The Young Farmers union leader Arnaud Gaillot -- who is also invited to Monday's meeting -- told France 2 television that "we could be on the eve of a massive farmers' movement" if the government's response was not deemed satisfactory.

Over the weekend, Attal insisted that he was on the side of the farmers.

"Our farmers are not bandits, polluters, people who torture animals, as we sometimes hear," he told a meeting on Saturday in the southern Rhone region.

The latest action by farmers in the southern Occitanie region gave a measure of their anger.

They started a blockade of the A64 motorway late on Thursday at Carbonne, around 45 kilometres (28 miles) southwest of Toulouse.

In addition to financial charges and environmental protection rules, farmers are also angry about progressive tax increases on the non-road-use diesel that is essential to their work.

Similar issues have led farmers in other European nations to also take action.

Fleets of tractors have brought traffic to a standstill in Germany and Romania, and farmers have also protested in the Netherlands and Poland.

They all face the challenge of inflation -- caused in part by Russia's invasion of Ukraine -- and what some see as unfair competition from Ukrainian agricultural imports.
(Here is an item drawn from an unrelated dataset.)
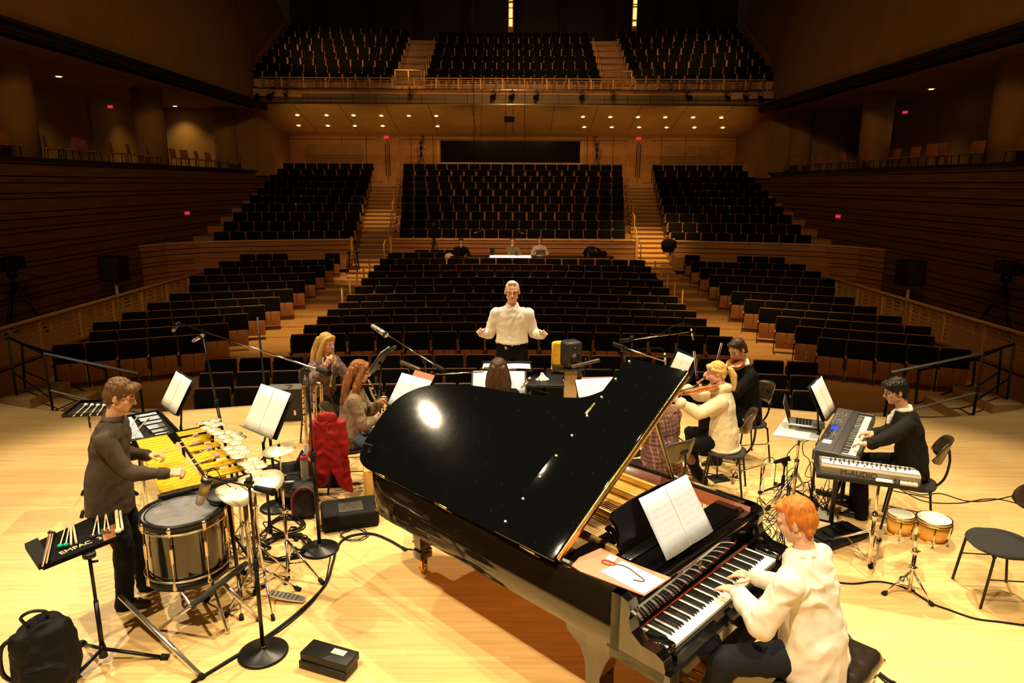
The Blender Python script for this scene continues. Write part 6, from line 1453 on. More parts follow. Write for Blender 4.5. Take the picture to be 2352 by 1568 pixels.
mb.bbox(on+b_*.20+r_*.08+n_*.004, (.30, .09, .003), Matrix((r_, b_, n_)).transposed(), .001, 1); o = mb.build('paper_folder', M_salmon); tag(o, 'orange folder behind the bluish white pages left of the piano lid', 'folder')
stand_score('black music stand seen edge on beside the flute player', 'white sheet seen edge on on the flute player\'s stand', (-1.55, 7.75, 1.10), 172, 34, w=.34, h=.36, pages=1, m=M_paper)
stand_score('black music stand in front of the person seen from behind', 'bright white pages in front of the person seen from behind', (-.14, 7.20, 1.02), -90, 40, w=.56, h=.26, pages=1, m=M_bluepaper, sw=.6, sh=.28)
stand_score('low flat music stand between conductor and players', 'white pages lying on the conductor\'s flat stand', (-.06, 7.62, 1.08), 90, 86, w=.54, h=.28, pages=1, m=M_paper, sw=.58, sh=.34, base=(.0, 7.66, 0))
stand_score('black music stand right of centre behind the piano lid', 'wide bluish white pages on the stand behind the piano lid', (.98, 6.95, .98), -76, 38, w=.60, h=.34, pages=1, m=M_bluepaper, sw=.6, sh=.34)
mb = MB(); mb.bbox(aty(1372, 876, 7.12), (.34, .004, .10), rotz(.1) @ rotx(-.5), .001, 1); tag(mb.build('paper_folder', M_salmon), 'orange folder behind the wide white pages right of centre', 'folder')
stand_score('black music stand mostly hidden behind the raised lid corner', 'white sheet corner showing behind the raised lid corner', (2.02, 7.95, 1.02), 200, 25, w=.34, h=.28, pages=1, m=M_paper)
# stand lights
def stand_light(label, a, b_, stem):
    a, b_, stem = V(a), V(b_), V(stem); t = thing('stand_light', label, 'lamp', stem, 0, 'stand lights'); d = b_-a; R = Matrix(frame_from(d)).transposed()
    mb = MB(); mb.bbox((a+b_)/2, (.05, .035, d.length), R, .012, 3); mb.build('lamp_shade', mat('dark_lamp_shade', (.10, .085, .06), .3, metal=.6), t, True)
    mb = MB(); mb.tube(curve_pts([(a+b_)/2, (a+b_)/2+V((0, .03, -.03)), stem+V((0, 0, .06)), stem], 4), .006, 8); mb.build('gooseneck', M_blackmetal, t, True)
    return t
stand_light('bar shaped stand light above the person seen from behind', aty(1111, 846, 7.5), aty(1188, 850, 7.5), aty(1150, 872, 7.6))
stand_light('slanted bar stand light beside the flute player\'s sheet', aty(920, 830, 7.3), aty(966, 849, 7.2), aty(940, 864, 7.2))
stand_light('tilted bar stand light in front of the loudspeaker', aty(1312, 842, 7.4), aty(1378, 826, 7.4), V((aty(1335, 866, 7.4).x, 7.4, .02)))
stand_light('small dark stand light on a gooseneck above the flute player\'s sheet', aty(894, 806, 7.8), aty(910, 795, 7.8), aty(925, 818, 7.7))
# CONDUCTOR'S PODIUM, DESK, TISSUE -----------------------------------
t = thing('podium', 'low black podium under the conductor', 'podium', (0, 8.3, 0)); mb = MB(); mb.bbox((0, 0, .10), (1.1, 1.0, .20), None, .01); mb.build('platform', M_blackplastic, t); mb = MB(); mb.box((0, -.495, .19), (1.1, .012, .016)); mb.build('edge_strip', M_alu, t)
t = thing('side_table', 'small black table right of the conductor', 'table', (.36, 7.35, 0)); mb = MB(); mb.bbox((0, 0, .985), (.42, .34, .03), None, .006); mb.build('table_top', M_blackplastic, t); mb = MB(); mb.cyl((0, 0, .97), (0, 0, .03), .018, n=12); mb.build('pole', M_blackmetal, t); mb = MB(); mb.lathe([(.18, 0), (.18, .015), (.03, .03)], (0, 0, 0), None, 24); mb.build('round_base', M_blackmetal, t)
t = thing('tissue', 'crumpled white tissue on the small black table', 'tissue', (.34, 7.38, 1.0)); mb = MB(); mb.loft([((0, 0, .005), (1, 0, 0), (0, 1, 0), .07, .05), ((0, 0, .02), (1, 0, 0), (0, 1, 0), .05, .035), ((.0, 0, .05), (1, 0, 0), (0, 1, 0), .018, .012), ((-.005, 0, .085), (1, 0, 0), (0, 1, 0), .004, .004)], 12)
remesh(mb, 'tissue_sheet', M_paper, t, .006, 0, folds(.008, 30, 3))
# loudspeaker on a tan post, yellow bag
spk = aty(1311, 842, 8.4); t = thing('loudspeaker', 'dark rounded studio loudspeaker on a tan wooden post right of the conductor', 'loudspeaker', (spk.x, spk.y, spk.z+.0), math.radians(25))
mb = MB(); mb.bbox((0, 0, .175), (.225, .215, .33), None, .045, 4); mb.build('cabinet', mat('dark_grey_cabinet', (.018, .017, .015), .5), t)
mb = MB(); mb.lathe([(.075, .0), (.07, -.01), (.02, -.02)], (0, -.109, .12), rotx(PI/2), 24); mb.lathe([(.028, .0), (.01, -.006)], (0, -.109, .25), rotx(PI/2), 18); mb.build('driver', M_blackplastic, t)
mb = MB(); mb.bbox((.11, .02, .22), (.012, .07, .05), None, .004); mb.build('side_handle', M_blackplastic, t)
t = thing('wooden_post', 'tan wooden post with black tray carrying the loudspeaker', 'post', (spk.x, spk.y, 0)); mb = MB(); mb.bbox((0, 0, (spk.z-.02)/2), (.155, .12, spk.z-.02), None, .004); mb.build('post', mat('tan_wood', (.55, .36, .17), .6, var=.15, scale=4, sx=(1, 1, .2)), t); mb = MB(); mb.bbox((-.03, 0, spk.z-.011), (.40, .26, .018), None, .004); mb.build('tray', M_blackmetal, t)
yb = aty(1296, 853, 8.95); t = thing('flight_case', 'black case standing behind the loudspeaker post', 'case', (yb.x, yb.y, 0)); mb = MB(); mb.bbox((0, 0, yb.z/2-.01), (.5, .3, yb.z-.02), None, .02); mb.build('case_body', M_darkcase, t); mb = MB(); mb.bbox((0, -.15, yb.z-.08), (.12, .02, .02), None, .005); mb.build('handle', M_alu, t)
t = thing('yellow_bag', 'bright yellow padded bag standing behind the loudspeaker', 'bag', (yb.x, yb.y, yb.z-.01)); mb = MB(); mb.bbox((0, 0, .215), (.345, .09, .42), None, .03, 3)
remesh(mb, 'bag_body', mat('yellow_fabric', (.85, .50, .02), .8), t, .012, 1, folds(.007, 10, 9)); mb = MB(); mb.tube([(-.16, -.045, .02), (-.165, -.048, .2), (-.16, -.045, .41)], .005, 6); mb.build('seam', mat('yellow_seam', (.55, .3, .02), .8), t)
# FLOOR SPEAKERS AND BAGS LEFT OF THE PIANO ---------------------------
t = thing('monitor_speaker', 'grey topped floor monitor speaker at the stage edge behind the music stands', 'loudspeaker', (-3.05, 9.0, 0), math.radians(8))
mb = MB(); mb.prism([(-.22, 0), (.20, 0), (.22, .26), (.08, .44), (-.22, .44)], -.24, .24, lambda v: V((v.z, v.x, v.y))); mb.build('cabinet', mat('speaker_charcoal', (.02, .018, .016), .6), t)
mb = MB(); mb.box((0, -.08, .443), (.46, .26, .006)); mb.build('top_panel', mat('grey_top', (.16, .145, .13), .6), t); mb = MB(); 
for i in range(3): mb.box((.06, -.16+.06*i, .448), (.05, .02, .004))
mb.box((.02, -.02, .448), (.09, .02, .004)); mb.build('control_slot', M_blackplastic, t); mb = MB(); mb.bbox((.12, -.222, .12), (.03, .008, .07), None, .002); mb.build('connector', M_alu, t)
t = thing('monitor_speaker', 'black wedge case with a grey window on the floor by the piano tail', 'speaker', (-1.52, 5.98, 0), math.radians(17))
mb = MB(); mb.bbox((0, 0, .09), (.52, .34, .17), rotx(.05), .035, 3); mb.build('cabinet', M_darkcase, t); mb = MB(); mb.bbox((.01, -.03, .172), (.22, .17, .006), rotx(.05), .003); mb.build('grey_window', mat('smoky_panel', (.06, .055, .045), .3), t)
t = thing('case', 'glossy black rounded instrument case on the floor left of the red jacket', 'case', (-2.17, 6.42, 0), .2); mb = MB(); mb.bbox((0, 0, .15), (.34, .26, .28), None, .09, 4); mb.build('case_body', mat('glossy_black_case', (.015, .012, .01), .2, coat=.5), t); mb = MB(); mb.tube(curve_pts([(-.08, -.1, .28), (-.04, -.1, .33), (.04, -.1, .33), (.08, -.1, .28)], 4), .008, 6); mb.build('handle', M_blackplastic, t)
t = thing('bag', 'black and dark red bag standing in front of the glossy case', 'bag', (-1.98, 6.10, 0), .3); mb = MB(); mb.bbox((0, 0, .17), (.22, .20, .32), None, .07, 3); remesh(mb, 'bag_body', mat('black_nylon', (.006, .005, .005), .7), t, .012, 1, folds(.01, 8, 4)); mb = MB(); mb.tube(curve_pts([(-.11, -.07, .05), (-.10, -.09, .25), (0, -.10, .335), (.10, -.09, .25), (.11, -.07, .05)], 5), .012, 6); mb.build('red_piping', mat('dark_red_trim', (.20, .02, .03), .7), t)
t = thing('shoulder_bag', 'flat dark shoulder bag lying on the floor beyond the crotales', 'bag', (-2.42, 6.72, 0), .5); mb = MB(); mb.bbox((0, 0, .13), (.42, .16, .25), rotx(-.5), .04, 3); remesh(mb, 'bag_body', M_darkcase, t, .012, 1, folds(.008, 8, 8)); mb = MB(); mb.tube(curve_pts([(-.18, .05, .22), (-.16, -.05, .38), (-.02, -.08, .33), (.0, .05, .24)], 5), .009, 6); mb.build('strap', M_blackplastic, t)
t = thing('open_bag', 'open black bag with papers and red cloth beside the music stand', 'bag', (-2.02, 6.85, 0), .1); mb = MB(); 
for s_ in (-1, 1): mb.bbox((s_*.19, 0, .17), (.02, .28, .32), roty(s_*.15), .008); mb.bbox((0, s_*.14, .16), (.38, .02, .30), None, .008)
mb.box((0, 0, .02), (.38, .28, .03)); mb.build('bag_body', M_darkcase, t)
mb = MB(); mb.bbox((-.08, .02, .30), (.20, .004, .26), rotx(.2) @ roty(.15), .001, 1); tag(mb.build('loose_papers', M_paper, None), 'white papers sticking out of the open black bag', 'papers'); bpy.data.objects['loose_papers'].matrix_basis = Matrix.Translation((-2.02, 6.85, 0))
mb = MB(); mb.ell((0, 0, 0), (.09, .07, .06)); o = remesh(mb, 'red_cloth', mat('red_cloth', (.5, .02, .04), .8), None, .01, 1, folds(.012, 12, 4)); o.matrix_basis = Matrix.Translation((-1.93, 6.83, .33)); tag(o, 'crumpled red cloth inside the open black bag', 'cloth')
t = thing('drink_bottle', 'clear drink bottle with red and blue cap beside the flute tubes', 'bottle', (-2.02, 6.30, .0)); mb = MB(); mb.lathe([(.035, 0), (.038, .02), (.038, .20), (.018, .25)], (0, 0, .28), None, 20); mb.build('bottle_body', mat('clear_plastic', (.8, .75, .7), .15, trans=.7), t); mb = MB(); mb.lathe([(.036, .25), (.036, .28), (.01, .285)], (0, 0, .25), None, 20); mb.build('red_cap', mat('red_plastic', (.65, .04, .02), .4), t)
mb = MB(); mb.lathe([(.016, .535), (.016, .55), (.01, .552)], (0, 0, 0), None, 14); mb.build('blue_cap', mat('blue_plastic', (.05, .08, .5), .4), t)
t.location.z = 0; t.matrix_basis = Matrix.Translation((-2.02, 6.30, -.0))
tb = thing('small_stool', 'small dark stool under the drink bottle', 'stool', (-2.02, 6.30, 0)); mb = MB(); mb.bbox((0, 0, .265), (.2, .2, .03), None, .01); mb.build('seat', M_blackplastic, tb)
for a_ in (-1, 1):
    for c_ in (-1, 1): mb = MB(); mb.cyl((a_*.08, c_*.08, .25), (a_*.09, c_*.09, 0), .009, n=8); mb.build('leg', M_blackmetal, tb)
t = thing('wooden_box', 'orange brown wooden box on the floor behind the piano tail', 'box', (-1.30, 6.42, 0), math.radians(14)); mb = MB(); mb.bbox((0, 0, .20), (.34, .30, .40), None, .008); mb.build('box_body', mat('orange_wood', (.68, .36, .07), .45, var=.15, scale=3), t); mb = MB(); mb.box((0, -.152, .20), (.30, .006, .36)); mb.build('front_panel', mat('orange_wood2', (.75, .44, .10), .4), t)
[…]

In Britain on Monday, fruit and vegetable producers will again demonstrate in front of parliament against what they say are the unfair terms of their contracts with the main supermarkets.

The French government's relations with the sector have not been helped by the repeated postponement of farming reforms first announced by Macron more than a year ago.

Agriculture Minister Marc Fesneau announced yet another delay Sunday to a package that had been due to go before the government later this week.

"Give us a few weeks," he told RTL radio and other news media.

More work needed to be done to simplify the measures, he said, an issue raised by many of the farmers currently protesting.

In comments to AFP, FNSEA vice-president Luc Smessaert made it clear they would need to hear "very concrete" measures.

They want an end to what they call the excessive "copy-pasting" of European norms into the French system -- and for the full implementation of a 2021 law aimed at protecting farmers' wages.

Less than five months out from the European elections, opposition parties are already courting the farmers' vote.

Political leaders on all sides have leapt to the defence of farmers over the issue of rising diesel costs.

And if the FNSEA does not emerge satisfied from its meeting on Monday, they have not ruled out action to hammer home their grievances.

There are expectations that Macron's visit to the annual Agriculture Show in Paris -- which begins February 24 and has historically seen farmers speak their mind directly to French leaders -- might not go smoothly.